(Task instructions) Write out all the lines again, precisely as they stand, but without the images.

-- Start --

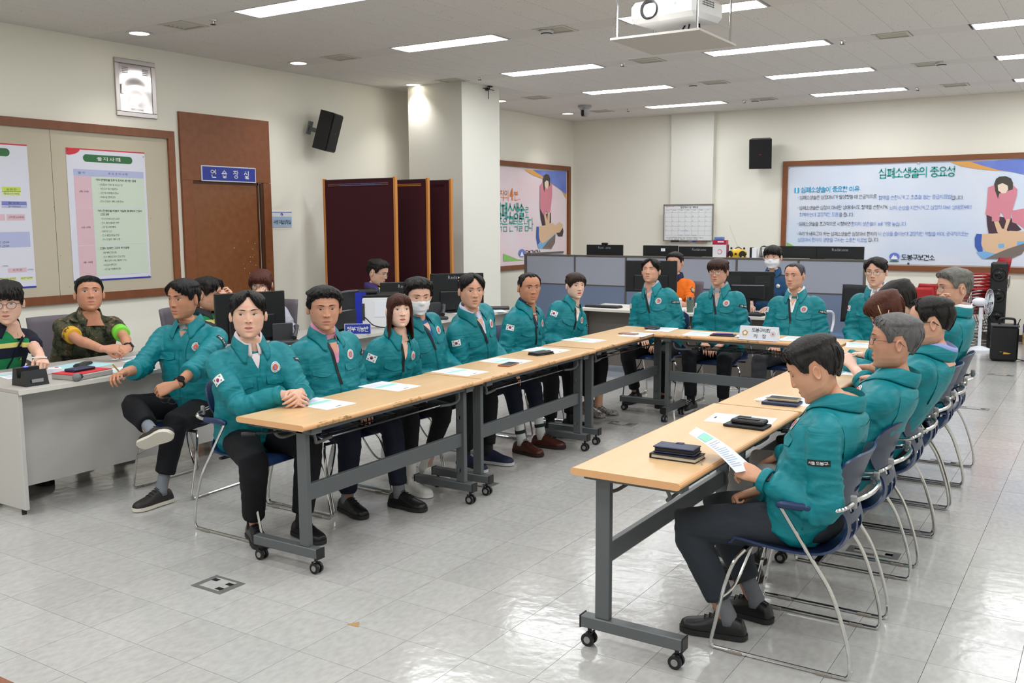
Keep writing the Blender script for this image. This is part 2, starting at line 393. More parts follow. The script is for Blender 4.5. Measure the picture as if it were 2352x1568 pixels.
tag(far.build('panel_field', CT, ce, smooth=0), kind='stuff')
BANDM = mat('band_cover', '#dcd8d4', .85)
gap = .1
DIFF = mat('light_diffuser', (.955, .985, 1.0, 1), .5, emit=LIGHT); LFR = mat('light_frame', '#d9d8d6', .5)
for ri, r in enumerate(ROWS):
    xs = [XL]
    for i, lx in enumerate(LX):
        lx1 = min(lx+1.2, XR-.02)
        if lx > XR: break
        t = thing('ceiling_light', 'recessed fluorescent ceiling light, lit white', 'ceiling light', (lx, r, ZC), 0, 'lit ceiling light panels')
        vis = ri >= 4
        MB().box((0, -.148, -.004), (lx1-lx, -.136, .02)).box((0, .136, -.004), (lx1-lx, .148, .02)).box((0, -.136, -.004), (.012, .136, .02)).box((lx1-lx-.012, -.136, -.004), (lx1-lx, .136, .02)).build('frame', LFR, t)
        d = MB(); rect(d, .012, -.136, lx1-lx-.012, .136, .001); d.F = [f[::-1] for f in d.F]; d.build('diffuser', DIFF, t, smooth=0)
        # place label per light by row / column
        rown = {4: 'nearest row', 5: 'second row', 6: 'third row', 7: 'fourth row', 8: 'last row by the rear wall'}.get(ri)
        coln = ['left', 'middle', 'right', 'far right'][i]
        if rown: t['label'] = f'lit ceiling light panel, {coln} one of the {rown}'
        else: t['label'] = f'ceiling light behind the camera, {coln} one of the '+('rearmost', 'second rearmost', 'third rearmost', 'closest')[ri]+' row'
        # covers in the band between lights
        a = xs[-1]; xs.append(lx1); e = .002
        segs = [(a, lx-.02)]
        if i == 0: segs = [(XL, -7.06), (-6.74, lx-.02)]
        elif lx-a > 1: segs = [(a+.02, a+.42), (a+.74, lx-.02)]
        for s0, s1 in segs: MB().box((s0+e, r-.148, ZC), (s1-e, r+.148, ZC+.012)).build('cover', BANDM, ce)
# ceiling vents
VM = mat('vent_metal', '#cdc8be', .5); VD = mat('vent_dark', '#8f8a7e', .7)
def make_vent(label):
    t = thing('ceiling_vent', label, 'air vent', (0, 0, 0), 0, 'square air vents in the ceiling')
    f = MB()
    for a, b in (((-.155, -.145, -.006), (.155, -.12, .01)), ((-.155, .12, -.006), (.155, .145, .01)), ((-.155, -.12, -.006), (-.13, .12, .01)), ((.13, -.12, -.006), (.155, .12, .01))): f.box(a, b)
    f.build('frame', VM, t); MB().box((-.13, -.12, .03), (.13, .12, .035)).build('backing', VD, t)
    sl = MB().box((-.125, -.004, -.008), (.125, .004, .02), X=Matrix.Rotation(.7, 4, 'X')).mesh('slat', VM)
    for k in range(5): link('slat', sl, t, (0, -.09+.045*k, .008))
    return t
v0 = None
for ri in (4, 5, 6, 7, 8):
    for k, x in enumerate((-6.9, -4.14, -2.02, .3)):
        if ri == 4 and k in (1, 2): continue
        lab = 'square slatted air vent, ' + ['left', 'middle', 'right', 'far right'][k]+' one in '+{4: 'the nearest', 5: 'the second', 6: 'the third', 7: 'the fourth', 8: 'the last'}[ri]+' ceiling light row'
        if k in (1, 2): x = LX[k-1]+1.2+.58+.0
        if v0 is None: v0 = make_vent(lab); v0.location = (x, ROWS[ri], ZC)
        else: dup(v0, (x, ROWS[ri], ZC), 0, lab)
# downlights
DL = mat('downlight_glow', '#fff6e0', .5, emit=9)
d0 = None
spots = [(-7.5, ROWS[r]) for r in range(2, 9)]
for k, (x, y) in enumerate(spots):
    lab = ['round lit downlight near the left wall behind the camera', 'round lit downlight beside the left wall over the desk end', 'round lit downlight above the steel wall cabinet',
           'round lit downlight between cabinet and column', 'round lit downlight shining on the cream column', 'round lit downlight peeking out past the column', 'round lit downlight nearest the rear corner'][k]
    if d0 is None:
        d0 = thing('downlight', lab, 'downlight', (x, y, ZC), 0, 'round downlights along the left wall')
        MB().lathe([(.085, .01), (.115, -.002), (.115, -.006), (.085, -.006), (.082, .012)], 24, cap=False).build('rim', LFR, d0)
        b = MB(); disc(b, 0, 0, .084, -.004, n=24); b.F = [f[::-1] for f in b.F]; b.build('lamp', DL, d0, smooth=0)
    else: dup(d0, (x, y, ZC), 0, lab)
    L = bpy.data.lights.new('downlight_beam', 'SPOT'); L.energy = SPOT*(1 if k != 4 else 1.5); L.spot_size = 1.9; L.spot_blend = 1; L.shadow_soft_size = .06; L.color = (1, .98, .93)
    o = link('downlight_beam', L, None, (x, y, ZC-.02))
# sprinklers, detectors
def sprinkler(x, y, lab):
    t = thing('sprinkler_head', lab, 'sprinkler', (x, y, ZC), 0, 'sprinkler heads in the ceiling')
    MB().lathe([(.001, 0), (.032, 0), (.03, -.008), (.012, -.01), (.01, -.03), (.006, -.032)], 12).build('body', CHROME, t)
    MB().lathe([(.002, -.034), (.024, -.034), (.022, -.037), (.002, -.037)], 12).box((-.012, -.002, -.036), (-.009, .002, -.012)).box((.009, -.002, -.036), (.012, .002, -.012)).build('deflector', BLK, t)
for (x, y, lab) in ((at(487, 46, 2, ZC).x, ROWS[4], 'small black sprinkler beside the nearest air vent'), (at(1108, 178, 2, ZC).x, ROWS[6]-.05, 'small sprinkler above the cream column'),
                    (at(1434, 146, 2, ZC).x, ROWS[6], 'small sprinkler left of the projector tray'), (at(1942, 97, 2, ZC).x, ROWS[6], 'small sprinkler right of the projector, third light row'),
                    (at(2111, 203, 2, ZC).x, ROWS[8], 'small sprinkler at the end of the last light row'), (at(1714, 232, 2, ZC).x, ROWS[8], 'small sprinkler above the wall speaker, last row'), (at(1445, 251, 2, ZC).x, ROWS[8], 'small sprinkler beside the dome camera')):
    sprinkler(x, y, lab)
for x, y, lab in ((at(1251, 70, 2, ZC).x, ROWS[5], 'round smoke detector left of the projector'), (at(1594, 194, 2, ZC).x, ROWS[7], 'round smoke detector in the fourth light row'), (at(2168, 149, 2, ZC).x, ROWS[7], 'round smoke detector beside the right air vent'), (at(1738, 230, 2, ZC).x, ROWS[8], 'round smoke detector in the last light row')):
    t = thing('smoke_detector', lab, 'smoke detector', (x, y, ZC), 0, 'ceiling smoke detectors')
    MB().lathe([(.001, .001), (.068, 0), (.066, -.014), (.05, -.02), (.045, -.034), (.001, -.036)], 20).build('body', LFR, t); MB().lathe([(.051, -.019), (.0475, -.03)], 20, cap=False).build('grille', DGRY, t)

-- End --

(Answer to the task)
Keep writing the Blender script for this image. This is part 2, starting at line 393. More parts follow. The script is for Blender 4.5. Measure the picture as if it were 2352x1568 pixels.
tag(far.build('panel_field', CT, ce, smooth=0), kind='stuff')
BANDM = mat('band_cover', '#dcd8d4', .85)
gap = .1
DIFF = mat('light_diffuser', (.955, .985, 1.0, 1), .5, emit=LIGHT); LFR = mat('light_frame', '#d9d8d6', .5)
for ri, r in enumerate(ROWS):
    xs = [XL]
    for i, lx in enumerate(LX):
        lx1 = min(lx+1.2, XR-.02)
        if lx > XR: break
        t = thing('ceiling_light', 'recessed fluorescent ceiling light, lit white', 'ceiling light', (lx, r, ZC), 0, 'lit ceiling light panels')
        vis = ri >= 4
        MB().box((0, -.148, -.004), (lx1-lx, -.136, .02)).box((0, .136, -.004), (lx1-lx, .148, .02)).box((0, -.136, -.004), (.012, .136, .02)).box((lx1-lx-.012, -.136, -.004), (lx1-lx, .136, .02)).build('frame', LFR, t)
        d = MB(); rect(d, .012, -.136, lx1-lx-.012, .136, .001); d.F = [f[::-1] for f in d.F]; d.build('diffuser', DIFF, t, smooth=0)
        # place label per light by row / column
        rown = {4: 'nearest row', 5: 'second row', 6: 'third row', 7: 'fourth row', 8: 'last row by the rear wall'}.get(ri)
        coln = ['left', 'middle', 'right', 'far right'][i]
        if rown: t['label'] = f'lit ceiling light panel, {coln} one of the {rown}'
        else: t['label'] = f'ceiling light behind the camera, {coln} one of the '+('rearmost', 'second rearmost', 'third rearmost', 'closest')[ri]+' row'
        # covers in the band between lights
        a = xs[-1]; xs.append(lx1); e = .002
        segs = [(a, lx-.02)]
        if i == 0: segs = [(XL, -7.06), (-6.74, lx-.02)]
        elif lx-a > 1: segs = [(a+.02, a+.42), (a+.74, lx-.02)]
        for s0, s1 in segs: MB().box((s0+e, r-.148, ZC), (s1-e, r+.148, ZC+.012)).build('cover', BANDM, ce)
# ceiling vents
VM = mat('vent_metal', '#cdc8be', .5); VD = mat('vent_dark', '#8f8a7e', .7)
def make_vent(label):
    t = thing('ceiling_vent', label, 'air vent', (0, 0, 0), 0, 'square air vents in the ceiling')
    f = MB()
    for a, b in (((-.155, -.145, -.006), (.155, -.12, .01)), ((-.155, .12, -.006), (.155, .145, .01)), ((-.155, -.12, -.006), (-.13, .12, .01)), ((.13, -.12, -.006), (.155, .12, .01))): f.box(a, b)
    f.build('frame', VM, t); MB().box((-.13, -.12, .03), (.13, .12, .035)).build('backing', VD, t)
    sl = MB().box((-.125, -.004, -.008), (.125, .004, .02), X=Matrix.Rotation(.7, 4, 'X')).mesh('slat', VM)
    for k in range(5): link('slat', sl, t, (0, -.09+.045*k, .008))
    return t
v0 = None
for ri in (4, 5, 6, 7, 8):
    for k, x in enumerate((-6.9, -4.14, -2.02, .3)):
        if ri == 4 and k in (1, 2): continue
        lab = 'square slatted air vent, ' + ['left', 'middle', 'right', 'far right'][k]+' one in '+{4: 'the nearest', 5: 'the second', 6: 'the third', 7: 'the fourth', 8: 'the last'}[ri]+' ceiling light row'
        if k in (1, 2): x = LX[k-1]+1.2+.58+.0
        if v0 is None: v0 = make_vent(lab); v0.location = (x, ROWS[ri], ZC)
        else: dup(v0, (x, ROWS[ri], ZC), 0, lab)
# downlights
DL = mat('downlight_glow', '#fff6e0', .5, emit=9)
d0 = None
spots = [(-7.5, ROWS[r]) for r in range(2, 9)]
for k, (x, y) in enumerate(spots):
    lab = ['round lit downlight near the left wall behind the camera', 'round lit downlight beside the left wall over the desk end', 'round lit downlight above the steel wall cabinet',
           'round lit downlight between cabinet and column', 'round lit downlight shining on the cream column', 'round lit downlight peeking out past the column', 'round lit downlight nearest the rear corner'][k]
    if d0 is None:
        d0 = thing('downlight', lab, 'downlight', (x, y, ZC), 0, 'round downlights along the left wall')
        MB().lathe([(.085, .01), (.115, -.002), (.115, -.006), (.085, -.006), (.082, .012)], 24, cap=False).build('rim', LFR, d0)
        b = MB(); disc(b, 0, 0, .084, -.004, n=24); b.F = [f[::-1] for f in b.F]; b.build('lamp', DL, d0, smooth=0)
    else: dup(d0, (x, y, ZC), 0, lab)
    L = bpy.data.lights.new('downlight_beam', 'SPOT'); L.energy = SPOT*(1 if k != 4 else 1.5); L.spot_size = 1.9; L.spot_blend = 1; L.shadow_soft_size = .06; L.color = (1, .98, .93)
    o = link('downlight_beam', L, None, (x, y, ZC-.02))
# sprinklers, detectors
def sprinkler(x, y, lab):
    t = thing('sprinkler_head', lab, 'sprinkler', (x, y, ZC), 0, 'sprinkler heads in the ceiling')
    MB().lathe([(.001, 0), (.032, 0), (.03, -.008), (.012, -.01), (.01, -.03), (.006, -.032)], 12).build('body', CHROME, t)
    MB().lathe([(.002, -.034), (.024, -.034), (.022, -.037), (.002, -.037)], 12).box((-.012, -.002, -.036), (-.009, .002, -.012)).box((.009, -.002, -.036), (.012, .002, -.012)).build('deflector', BLK, t)
for (x, y, lab) in ((at(487, 46, 2, ZC).x, ROWS[4], 'small black sprinkler beside the nearest air vent'), (at(1108, 178, 2, ZC).x, ROWS[6]-.05, 'small sprinkler above the cream column'),
                    (at(1434, 146, 2, ZC).x, ROWS[6], 'small sprinkler left of the projector tray'), (at(1942, 97, 2, ZC).x, ROWS[6], 'small sprinkler right of the projector, third light row'),
                    (at(2111, 203, 2, ZC).x, ROWS[8], 'small sprinkler at the end of the last light row'), (at(1714, 232, 2, ZC).x, ROWS[8], 'small sprinkler above the wall speaker, last row'), (at(1445, 251, 2, ZC).x, ROWS[8], 'small sprinkler beside the dome camera')):
    sprinkler(x, y, lab)
for x, y, lab in ((at(1251, 70, 2, ZC).x, ROWS[5], 'round smoke detector left of the projector'), (at(1594, 194, 2, ZC).x, ROWS[7], 'round smoke detector in the fourth light row'), (at(2168, 149, 2, ZC).x, ROWS[7], 'round smoke detector beside the right air vent'), (at(1738, 230, 2, ZC).x, ROWS[8], 'round smoke detector in the last light row')):
    t = thing('smoke_detector', lab, 'smoke detector', (x, y, ZC), 0, 'ceiling smoke detectors')
    MB().lathe([(.001, .001), (.068, 0), (.066, -.014), (.05, -.02), (.045, -.034), (.001, -.036)], 20).build('body', LFR, t); MB().lathe([(.051, -.019), (.0475, -.03)], 20, cap=False).build('grille', DGRY, t)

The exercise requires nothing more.